We present an ab initio study of electronically excited states of three-dimensional solids using Gaussian-based periodic equation-of-motion coupled-cluster theory with single and double excitations (EOM-CCSD). The explicit use of translational symmetry, as implemented via Brillouin zone sampling and momentum conservation, is responsible for a large reduction in cost. Our largest system studied, which samples the Brillouin zone using 64 k-points (a 4 x 4 x 4 mesh), corresponds to a canonical EOM-CCSD calculation of 768 electrons in 640 orbitals. We study eight simple main-group semiconductors and insulators, with direct singlet excitation energies in the range of 3 to 15 eV. Our predicted excitation energies exhibit a mean signed error of 0.24 eV and a mean absolute error of 0.27 eV when compared to experimental values.

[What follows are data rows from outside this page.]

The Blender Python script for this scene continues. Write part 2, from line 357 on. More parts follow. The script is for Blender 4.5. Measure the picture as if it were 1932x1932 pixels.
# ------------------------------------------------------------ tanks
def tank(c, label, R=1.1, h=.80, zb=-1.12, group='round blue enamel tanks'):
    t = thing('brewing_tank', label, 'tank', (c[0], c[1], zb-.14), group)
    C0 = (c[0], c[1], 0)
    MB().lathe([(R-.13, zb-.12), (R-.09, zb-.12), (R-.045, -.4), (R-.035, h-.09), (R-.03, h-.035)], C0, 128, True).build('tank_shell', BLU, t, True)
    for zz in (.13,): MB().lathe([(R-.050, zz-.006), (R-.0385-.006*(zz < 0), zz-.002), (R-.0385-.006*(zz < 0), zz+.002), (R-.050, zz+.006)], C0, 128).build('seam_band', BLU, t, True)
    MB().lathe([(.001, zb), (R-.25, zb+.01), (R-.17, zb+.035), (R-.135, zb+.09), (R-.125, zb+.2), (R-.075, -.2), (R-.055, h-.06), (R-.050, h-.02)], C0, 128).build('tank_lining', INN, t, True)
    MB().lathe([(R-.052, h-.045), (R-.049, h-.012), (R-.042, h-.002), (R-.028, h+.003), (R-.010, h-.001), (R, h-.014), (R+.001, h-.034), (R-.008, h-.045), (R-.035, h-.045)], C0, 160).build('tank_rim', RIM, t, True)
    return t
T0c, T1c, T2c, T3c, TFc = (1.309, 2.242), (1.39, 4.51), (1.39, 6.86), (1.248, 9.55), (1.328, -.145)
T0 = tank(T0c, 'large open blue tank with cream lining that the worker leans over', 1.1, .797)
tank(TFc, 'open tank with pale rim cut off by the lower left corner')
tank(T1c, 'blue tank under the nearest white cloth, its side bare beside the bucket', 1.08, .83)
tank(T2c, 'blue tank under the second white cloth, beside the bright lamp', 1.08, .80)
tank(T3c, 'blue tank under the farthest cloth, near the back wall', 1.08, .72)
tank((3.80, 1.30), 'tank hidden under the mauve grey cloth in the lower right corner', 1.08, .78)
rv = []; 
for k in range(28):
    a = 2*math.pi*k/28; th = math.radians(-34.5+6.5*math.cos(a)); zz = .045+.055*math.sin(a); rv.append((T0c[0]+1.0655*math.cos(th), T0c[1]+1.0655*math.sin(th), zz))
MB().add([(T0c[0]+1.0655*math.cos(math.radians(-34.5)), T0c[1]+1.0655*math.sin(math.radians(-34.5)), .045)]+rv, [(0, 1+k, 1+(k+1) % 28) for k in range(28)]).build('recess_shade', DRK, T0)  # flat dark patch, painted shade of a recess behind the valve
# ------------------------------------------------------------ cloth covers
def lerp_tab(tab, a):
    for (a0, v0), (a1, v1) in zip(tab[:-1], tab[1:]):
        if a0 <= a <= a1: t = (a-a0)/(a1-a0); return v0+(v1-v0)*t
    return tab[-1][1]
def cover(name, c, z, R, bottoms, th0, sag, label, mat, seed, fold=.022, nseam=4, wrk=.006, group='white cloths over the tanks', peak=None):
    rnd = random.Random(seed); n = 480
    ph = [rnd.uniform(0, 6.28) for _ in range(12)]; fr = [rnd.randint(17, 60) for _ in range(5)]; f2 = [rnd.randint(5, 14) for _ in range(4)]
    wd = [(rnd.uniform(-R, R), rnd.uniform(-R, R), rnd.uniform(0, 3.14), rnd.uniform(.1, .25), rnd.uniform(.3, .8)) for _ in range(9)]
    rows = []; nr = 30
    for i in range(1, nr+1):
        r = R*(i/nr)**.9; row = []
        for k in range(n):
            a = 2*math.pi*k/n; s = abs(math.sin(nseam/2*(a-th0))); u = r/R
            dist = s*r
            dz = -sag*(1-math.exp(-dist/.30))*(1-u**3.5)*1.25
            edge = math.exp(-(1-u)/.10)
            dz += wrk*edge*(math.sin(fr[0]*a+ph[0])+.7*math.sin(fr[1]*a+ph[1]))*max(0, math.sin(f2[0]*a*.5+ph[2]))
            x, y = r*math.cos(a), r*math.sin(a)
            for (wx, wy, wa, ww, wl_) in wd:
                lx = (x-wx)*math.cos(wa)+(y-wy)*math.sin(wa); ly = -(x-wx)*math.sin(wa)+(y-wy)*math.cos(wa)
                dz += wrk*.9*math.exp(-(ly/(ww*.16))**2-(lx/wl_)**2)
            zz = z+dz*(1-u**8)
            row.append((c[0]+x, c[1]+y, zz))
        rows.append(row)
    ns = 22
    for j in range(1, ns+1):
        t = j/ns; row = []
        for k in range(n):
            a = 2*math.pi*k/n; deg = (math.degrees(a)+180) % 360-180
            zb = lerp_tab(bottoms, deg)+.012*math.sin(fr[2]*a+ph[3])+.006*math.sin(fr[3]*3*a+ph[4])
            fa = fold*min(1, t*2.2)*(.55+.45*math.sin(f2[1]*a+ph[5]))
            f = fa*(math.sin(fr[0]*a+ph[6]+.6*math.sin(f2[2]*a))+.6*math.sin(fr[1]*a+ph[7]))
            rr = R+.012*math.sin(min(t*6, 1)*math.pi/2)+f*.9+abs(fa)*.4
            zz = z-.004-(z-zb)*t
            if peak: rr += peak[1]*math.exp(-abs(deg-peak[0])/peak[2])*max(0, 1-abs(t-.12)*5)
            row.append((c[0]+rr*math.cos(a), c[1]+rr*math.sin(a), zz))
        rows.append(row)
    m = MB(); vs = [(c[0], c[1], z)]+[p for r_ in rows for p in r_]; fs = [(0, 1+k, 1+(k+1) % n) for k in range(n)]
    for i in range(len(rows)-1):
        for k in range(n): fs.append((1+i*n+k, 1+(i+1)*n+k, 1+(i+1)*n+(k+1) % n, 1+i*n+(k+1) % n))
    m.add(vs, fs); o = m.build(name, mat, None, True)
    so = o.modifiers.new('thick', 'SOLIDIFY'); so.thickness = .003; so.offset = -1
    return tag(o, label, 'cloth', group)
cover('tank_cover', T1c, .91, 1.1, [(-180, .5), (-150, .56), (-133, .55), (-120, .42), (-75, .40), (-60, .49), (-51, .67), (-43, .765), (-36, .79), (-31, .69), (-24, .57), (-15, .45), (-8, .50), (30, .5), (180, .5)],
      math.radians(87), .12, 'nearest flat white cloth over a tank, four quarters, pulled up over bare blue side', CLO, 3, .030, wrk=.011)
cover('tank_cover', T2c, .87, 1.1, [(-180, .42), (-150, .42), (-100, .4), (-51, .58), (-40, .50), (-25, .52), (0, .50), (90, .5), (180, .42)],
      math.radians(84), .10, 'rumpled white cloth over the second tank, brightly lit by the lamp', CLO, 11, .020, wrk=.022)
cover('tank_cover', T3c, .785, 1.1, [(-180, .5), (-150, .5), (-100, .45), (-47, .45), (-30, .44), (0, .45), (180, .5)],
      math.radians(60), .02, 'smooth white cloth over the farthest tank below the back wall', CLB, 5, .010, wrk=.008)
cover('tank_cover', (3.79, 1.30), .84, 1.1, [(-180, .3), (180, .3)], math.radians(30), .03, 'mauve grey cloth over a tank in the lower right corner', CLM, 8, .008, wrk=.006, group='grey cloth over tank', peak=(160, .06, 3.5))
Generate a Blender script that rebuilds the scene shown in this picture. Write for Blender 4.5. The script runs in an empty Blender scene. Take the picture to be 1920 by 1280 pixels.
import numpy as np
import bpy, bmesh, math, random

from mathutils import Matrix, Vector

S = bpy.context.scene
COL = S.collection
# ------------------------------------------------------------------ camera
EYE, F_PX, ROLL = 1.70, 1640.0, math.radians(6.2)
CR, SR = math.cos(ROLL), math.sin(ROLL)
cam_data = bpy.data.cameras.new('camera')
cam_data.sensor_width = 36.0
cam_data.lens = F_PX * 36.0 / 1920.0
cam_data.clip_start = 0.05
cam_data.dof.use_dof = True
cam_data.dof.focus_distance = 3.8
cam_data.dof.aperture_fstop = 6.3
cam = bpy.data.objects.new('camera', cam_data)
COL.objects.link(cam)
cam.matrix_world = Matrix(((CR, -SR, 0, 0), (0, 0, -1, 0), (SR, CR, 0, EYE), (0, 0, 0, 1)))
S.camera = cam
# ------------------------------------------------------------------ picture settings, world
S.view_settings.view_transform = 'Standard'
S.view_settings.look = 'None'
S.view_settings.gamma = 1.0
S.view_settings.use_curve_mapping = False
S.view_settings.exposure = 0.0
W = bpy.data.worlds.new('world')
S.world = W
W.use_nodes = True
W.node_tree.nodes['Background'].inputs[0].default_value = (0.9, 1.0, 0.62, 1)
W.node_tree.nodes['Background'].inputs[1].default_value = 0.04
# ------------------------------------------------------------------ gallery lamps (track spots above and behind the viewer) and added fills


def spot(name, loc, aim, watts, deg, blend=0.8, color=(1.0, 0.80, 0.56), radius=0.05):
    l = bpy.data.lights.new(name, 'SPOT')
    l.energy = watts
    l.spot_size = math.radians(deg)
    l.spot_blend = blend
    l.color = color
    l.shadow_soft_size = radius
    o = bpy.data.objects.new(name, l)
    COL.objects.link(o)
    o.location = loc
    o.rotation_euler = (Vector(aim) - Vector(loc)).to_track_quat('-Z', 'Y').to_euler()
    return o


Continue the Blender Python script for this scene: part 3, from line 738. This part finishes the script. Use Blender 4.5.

Although this error is similar to that found for EOM-CCSD applied to molecules, it may also reflect the role of vibrational effects, which are neglected in the calculations. Our results support recently proposed revisions of experimental optical gaps for AlP and cubic BN. We furthermore calculate the energy of excitons with nonzero momentum and compare the exciton dispersion of LiF with experimental data from inelastic X-ray scattering. By calculating excitation energies under strain, we extract hydrostatic deformation potentials to quantify the strength of interactions between excitons and acoustic phonons. Our results indicate that coupled-cluster theory is a promising method for the accurate study of a variety of exciton phenomena in solids.